Ideas Guy
03/05/2025
03/05/2025
I have this weird thing I do sometimes. I don’t know if anybody else does this, but I’d like to imagine so. I will start thinking about some project or hobby I want to work on, or just an idea for a thing I want to make, and I will spend time planning it out in my head. I’ll map out some way to achieve this idea. I’ll structure the steps to take to achieve it. I’ll think about the best way to work on each step—the possible mistakes I could make, all the different parts I should focus on. And, perhaps most dangerously, I’ll think about the success I might achieve when I finish it. All the people that might like it, or money I might make, or how I’ll impress myself for committing to something so difficult. If it’s a particularly grand idea I might stage a fake interview in my head.
“So what’s it like to have worked on this amazing thing?”
“Well, it was simple, really.”
I will spend so much time thinking about something I want to do that I will get burnt out before even doing it.

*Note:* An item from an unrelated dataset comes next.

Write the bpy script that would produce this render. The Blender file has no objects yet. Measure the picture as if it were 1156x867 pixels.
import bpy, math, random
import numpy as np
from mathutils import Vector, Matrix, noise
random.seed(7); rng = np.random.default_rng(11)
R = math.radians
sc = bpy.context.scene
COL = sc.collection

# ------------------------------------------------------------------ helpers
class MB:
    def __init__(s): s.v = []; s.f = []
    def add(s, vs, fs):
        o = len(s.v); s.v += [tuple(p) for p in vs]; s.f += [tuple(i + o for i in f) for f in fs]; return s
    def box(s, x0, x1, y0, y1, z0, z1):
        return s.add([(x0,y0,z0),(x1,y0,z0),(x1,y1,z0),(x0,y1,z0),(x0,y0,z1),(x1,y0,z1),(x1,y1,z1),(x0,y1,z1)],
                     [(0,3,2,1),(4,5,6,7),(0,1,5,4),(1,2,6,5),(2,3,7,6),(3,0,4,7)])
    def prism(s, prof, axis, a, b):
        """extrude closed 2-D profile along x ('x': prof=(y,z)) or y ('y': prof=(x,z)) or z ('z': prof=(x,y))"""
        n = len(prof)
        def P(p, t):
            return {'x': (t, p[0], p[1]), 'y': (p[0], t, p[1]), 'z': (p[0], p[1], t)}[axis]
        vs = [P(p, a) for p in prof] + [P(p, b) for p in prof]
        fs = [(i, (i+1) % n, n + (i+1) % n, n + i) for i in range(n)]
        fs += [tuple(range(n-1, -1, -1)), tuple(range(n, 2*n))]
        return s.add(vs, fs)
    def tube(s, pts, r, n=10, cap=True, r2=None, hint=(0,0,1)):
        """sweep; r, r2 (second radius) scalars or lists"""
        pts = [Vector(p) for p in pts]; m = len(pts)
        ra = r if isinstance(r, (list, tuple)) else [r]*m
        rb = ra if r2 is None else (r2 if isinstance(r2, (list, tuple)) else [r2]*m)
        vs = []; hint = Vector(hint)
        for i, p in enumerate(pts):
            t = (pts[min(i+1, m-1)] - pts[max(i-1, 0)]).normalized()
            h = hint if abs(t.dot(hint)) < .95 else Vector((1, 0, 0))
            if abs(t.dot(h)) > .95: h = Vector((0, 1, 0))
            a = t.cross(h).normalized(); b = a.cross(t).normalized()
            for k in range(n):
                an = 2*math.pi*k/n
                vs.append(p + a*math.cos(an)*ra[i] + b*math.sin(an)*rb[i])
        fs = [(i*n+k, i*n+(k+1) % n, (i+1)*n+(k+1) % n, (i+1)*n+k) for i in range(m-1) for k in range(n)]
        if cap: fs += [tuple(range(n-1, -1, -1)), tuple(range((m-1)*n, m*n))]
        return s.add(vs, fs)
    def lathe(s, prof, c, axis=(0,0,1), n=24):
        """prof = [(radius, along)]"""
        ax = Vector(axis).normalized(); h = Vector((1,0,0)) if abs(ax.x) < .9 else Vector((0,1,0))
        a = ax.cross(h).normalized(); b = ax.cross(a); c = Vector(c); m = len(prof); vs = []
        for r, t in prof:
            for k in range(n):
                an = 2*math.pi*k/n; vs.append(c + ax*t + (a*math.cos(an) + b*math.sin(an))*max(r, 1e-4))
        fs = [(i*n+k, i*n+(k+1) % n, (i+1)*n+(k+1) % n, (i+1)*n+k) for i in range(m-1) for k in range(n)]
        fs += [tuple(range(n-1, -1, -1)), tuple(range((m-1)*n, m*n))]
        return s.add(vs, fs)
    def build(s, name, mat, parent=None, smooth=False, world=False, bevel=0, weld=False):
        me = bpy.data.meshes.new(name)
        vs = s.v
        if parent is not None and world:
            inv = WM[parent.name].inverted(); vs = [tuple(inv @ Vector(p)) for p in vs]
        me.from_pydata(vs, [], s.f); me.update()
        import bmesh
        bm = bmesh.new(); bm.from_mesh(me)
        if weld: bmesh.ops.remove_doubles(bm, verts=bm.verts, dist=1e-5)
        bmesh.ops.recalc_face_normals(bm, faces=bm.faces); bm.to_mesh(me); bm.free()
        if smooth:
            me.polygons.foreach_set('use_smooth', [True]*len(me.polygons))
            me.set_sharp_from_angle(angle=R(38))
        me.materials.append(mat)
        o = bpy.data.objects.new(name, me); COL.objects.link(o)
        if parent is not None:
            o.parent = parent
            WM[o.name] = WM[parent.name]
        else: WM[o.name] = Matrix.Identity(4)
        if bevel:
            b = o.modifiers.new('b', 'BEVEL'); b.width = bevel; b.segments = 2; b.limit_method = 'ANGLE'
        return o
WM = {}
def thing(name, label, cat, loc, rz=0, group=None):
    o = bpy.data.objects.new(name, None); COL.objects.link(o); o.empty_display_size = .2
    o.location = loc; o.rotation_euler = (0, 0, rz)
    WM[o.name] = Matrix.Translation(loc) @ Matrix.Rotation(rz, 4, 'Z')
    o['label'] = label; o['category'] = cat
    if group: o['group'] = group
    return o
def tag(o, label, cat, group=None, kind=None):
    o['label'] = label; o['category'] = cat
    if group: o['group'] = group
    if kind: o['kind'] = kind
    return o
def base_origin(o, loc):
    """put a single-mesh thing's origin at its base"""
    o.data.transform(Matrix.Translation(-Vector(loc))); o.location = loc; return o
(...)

I’ll get so much pleasure from imagining success in my head that I won’t work on the thing that might achieve it. After all, I’ve already gotten everything I need from my own imagination.
Now this is obviously dangerous. It’s a bad habit of mine. And luckily I’ve been fortunate enough to have actually worked on things that have gotten me actual success. But it’s easy to imagine a world where these ideas stayed right there—in my head—imagined. The worst part, I think, of all these projects I haven’t worked on, isn’t so much the projects not being made; I’m not so egotistical to think that the world is a worse place for me not committing to my ideas. But I might very well be worse off. Because the reason we commit to ideas isn’t just to make them a reality; it’s to experience making them. To learn a skill or develop a hobby or work on something that’s just plain hard, but got a little easier by you trying to do it. A lot of these imagined ideas of mine are new skill related, after all. The fake interview questions in my head are all about what it was like to grow and get better. The end product was just a justification for the meaning of the experience.
So it’s very strange to me that the world is largely moving towards fixing the lack of finished ideas, but not the lack of experience. That so many companies are advertising a button you can press that will make the idea for you; something to work on the project in your stead. Because, if at any point you presented me with such a button—even if it were truly magical and could accomplish the idea flawlessly to the best of my imagination—I don’t think I’d be any better off than if I had just imagined the whole thing to begin with. At least, I can’t see the difference.